New Study Suggests Positive Relationship Between Tenure and Apathy

Trevor Lewis, staff writer

While it has yet to be peer-reviewed, a groundbreaking new study from Georgetown University researchers points to a strong negative correlation between achieving tenure and caring about things. I reached out to Professor Gregory T. Phillips, lead researcher of the now famous tenure apathy study and owner of at least three coffee-stained polos. He had this to say about his revolutionary new work: “What the hell are you talking about? What study? Oh, the tenure stuff? Yeah, I mostly just let the TA’s and lab techs handle all that. Now, if you’ll excuse me I have midterms to not grade.”
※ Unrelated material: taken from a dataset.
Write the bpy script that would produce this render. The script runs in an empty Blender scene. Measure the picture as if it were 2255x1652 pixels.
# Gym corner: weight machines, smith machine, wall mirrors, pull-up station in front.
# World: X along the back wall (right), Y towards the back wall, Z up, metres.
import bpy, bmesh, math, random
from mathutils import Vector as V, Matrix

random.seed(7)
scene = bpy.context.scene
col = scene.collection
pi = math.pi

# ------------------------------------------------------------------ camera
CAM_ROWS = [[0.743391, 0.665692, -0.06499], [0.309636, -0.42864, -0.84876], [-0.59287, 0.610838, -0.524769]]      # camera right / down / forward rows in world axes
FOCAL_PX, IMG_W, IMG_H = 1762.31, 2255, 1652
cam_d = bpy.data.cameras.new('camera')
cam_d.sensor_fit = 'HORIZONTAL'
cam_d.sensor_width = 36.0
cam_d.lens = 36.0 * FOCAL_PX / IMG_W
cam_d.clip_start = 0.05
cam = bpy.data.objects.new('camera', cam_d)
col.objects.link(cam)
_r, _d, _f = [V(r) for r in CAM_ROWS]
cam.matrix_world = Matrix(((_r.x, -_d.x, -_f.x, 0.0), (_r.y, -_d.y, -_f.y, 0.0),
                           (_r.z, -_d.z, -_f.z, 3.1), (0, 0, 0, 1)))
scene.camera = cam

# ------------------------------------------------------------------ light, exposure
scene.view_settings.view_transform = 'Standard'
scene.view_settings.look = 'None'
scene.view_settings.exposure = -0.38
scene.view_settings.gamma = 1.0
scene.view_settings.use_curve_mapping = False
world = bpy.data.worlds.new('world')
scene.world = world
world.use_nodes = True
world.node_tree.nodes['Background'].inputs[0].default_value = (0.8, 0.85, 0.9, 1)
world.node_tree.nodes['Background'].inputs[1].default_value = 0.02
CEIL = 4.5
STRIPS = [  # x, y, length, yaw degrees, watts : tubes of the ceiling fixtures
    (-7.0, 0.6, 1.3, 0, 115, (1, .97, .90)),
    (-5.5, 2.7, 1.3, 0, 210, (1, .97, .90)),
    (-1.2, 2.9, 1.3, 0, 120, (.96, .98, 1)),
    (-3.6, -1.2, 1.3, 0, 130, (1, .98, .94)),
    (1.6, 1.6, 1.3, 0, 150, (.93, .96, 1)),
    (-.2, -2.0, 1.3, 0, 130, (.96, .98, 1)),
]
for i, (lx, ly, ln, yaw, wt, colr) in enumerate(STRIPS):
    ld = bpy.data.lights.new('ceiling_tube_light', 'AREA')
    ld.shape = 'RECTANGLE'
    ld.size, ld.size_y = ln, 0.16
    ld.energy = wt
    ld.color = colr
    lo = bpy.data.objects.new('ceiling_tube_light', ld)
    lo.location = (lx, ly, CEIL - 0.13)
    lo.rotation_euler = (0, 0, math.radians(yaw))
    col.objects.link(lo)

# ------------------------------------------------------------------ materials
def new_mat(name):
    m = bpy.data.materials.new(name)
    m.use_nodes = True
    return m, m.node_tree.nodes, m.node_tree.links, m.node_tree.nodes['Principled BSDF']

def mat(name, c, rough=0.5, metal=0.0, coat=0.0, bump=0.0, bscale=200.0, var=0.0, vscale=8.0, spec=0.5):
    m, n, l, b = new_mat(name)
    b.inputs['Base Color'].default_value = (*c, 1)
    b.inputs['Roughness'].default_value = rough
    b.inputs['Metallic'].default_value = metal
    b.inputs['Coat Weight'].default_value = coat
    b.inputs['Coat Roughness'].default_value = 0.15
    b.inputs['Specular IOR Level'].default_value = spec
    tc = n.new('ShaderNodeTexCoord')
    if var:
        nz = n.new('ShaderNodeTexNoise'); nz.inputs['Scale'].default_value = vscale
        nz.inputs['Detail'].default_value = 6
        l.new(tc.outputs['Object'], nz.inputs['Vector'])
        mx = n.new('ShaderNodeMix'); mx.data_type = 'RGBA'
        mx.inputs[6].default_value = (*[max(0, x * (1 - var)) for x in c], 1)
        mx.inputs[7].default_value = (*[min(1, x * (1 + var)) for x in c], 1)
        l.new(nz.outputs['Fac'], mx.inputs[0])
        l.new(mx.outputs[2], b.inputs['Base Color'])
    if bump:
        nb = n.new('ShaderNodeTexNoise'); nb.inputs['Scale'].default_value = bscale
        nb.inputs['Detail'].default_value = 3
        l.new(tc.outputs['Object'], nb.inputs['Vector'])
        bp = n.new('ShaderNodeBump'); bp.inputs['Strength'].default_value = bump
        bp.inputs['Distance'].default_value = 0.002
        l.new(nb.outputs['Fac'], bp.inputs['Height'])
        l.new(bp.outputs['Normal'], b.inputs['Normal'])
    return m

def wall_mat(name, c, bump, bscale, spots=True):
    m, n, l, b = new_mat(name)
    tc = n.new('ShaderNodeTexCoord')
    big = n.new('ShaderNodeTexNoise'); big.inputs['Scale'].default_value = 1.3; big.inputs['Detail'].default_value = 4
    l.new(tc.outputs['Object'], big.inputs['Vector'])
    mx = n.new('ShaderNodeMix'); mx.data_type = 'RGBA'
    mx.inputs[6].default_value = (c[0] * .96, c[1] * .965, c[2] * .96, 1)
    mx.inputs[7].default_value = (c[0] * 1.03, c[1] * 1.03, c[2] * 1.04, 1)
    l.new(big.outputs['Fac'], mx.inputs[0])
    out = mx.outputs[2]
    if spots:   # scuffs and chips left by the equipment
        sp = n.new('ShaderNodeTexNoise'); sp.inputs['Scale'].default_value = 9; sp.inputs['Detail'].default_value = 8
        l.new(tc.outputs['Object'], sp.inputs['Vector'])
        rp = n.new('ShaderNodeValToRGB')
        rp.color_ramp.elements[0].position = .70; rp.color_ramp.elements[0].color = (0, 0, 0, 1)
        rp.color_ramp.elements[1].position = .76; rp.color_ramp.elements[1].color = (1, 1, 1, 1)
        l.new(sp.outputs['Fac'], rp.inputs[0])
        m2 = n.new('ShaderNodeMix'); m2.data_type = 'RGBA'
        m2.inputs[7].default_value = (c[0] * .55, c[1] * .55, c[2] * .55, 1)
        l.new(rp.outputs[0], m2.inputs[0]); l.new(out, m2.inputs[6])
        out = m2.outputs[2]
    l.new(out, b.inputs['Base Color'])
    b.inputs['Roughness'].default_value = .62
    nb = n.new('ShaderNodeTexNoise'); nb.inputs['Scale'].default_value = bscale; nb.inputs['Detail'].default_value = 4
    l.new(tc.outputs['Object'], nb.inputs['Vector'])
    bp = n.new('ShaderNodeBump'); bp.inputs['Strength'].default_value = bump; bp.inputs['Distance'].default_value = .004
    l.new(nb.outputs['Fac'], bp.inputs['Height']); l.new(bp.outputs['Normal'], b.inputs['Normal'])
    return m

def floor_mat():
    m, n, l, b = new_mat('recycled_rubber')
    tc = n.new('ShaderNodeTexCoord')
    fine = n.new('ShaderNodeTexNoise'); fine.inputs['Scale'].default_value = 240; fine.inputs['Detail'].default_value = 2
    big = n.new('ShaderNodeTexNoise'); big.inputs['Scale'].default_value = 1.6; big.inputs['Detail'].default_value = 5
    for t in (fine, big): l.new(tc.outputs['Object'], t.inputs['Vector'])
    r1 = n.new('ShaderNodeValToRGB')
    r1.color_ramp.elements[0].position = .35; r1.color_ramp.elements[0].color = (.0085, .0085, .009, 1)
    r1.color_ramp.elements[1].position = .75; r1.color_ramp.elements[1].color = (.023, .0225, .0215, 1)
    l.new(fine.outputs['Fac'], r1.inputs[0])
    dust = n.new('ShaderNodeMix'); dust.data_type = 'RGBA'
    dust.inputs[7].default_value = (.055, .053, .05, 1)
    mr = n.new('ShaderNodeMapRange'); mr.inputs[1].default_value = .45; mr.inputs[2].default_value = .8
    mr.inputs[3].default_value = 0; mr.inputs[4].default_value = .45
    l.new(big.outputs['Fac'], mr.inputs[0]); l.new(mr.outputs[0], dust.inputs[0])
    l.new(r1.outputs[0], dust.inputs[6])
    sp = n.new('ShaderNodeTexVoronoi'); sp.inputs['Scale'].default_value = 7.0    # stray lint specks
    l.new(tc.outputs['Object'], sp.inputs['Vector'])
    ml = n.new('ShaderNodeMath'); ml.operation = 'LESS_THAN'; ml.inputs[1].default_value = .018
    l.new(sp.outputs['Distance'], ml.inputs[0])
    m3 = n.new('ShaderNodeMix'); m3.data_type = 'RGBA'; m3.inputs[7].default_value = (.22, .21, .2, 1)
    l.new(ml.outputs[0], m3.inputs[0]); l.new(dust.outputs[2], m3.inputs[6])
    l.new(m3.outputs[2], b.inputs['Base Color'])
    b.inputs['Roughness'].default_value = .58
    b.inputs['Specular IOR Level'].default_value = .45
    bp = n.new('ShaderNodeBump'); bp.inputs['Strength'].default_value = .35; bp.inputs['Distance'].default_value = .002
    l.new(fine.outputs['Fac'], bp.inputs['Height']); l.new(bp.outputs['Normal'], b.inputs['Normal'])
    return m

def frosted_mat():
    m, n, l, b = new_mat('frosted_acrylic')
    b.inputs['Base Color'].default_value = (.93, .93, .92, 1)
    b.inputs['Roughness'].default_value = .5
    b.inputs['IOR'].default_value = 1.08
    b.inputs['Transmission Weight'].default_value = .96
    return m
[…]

Not everyone, however is in support of this new study’s findings. Local English professor and notorious in-class bourbon consumer Daniel Michelson was overheard mumbling “Ughhhhhhhhhhhh…screw this study” into a pile of drool-covered senior theses shortly after passing out on his desk. Provost and dean of faculty Spat Pencer was also not terribly pleased with the implications of Phillip’s discovery. This morning he issued the following statement: “We here at Whitman College are appalled to think that faculty don’t give a fuck…more than the administrators. Woooooo yeah admin!!!”

Spat then set fire to several couches and was last seen robbing a liquor store on Issacs before riding a Whitman golf cart into the sunset.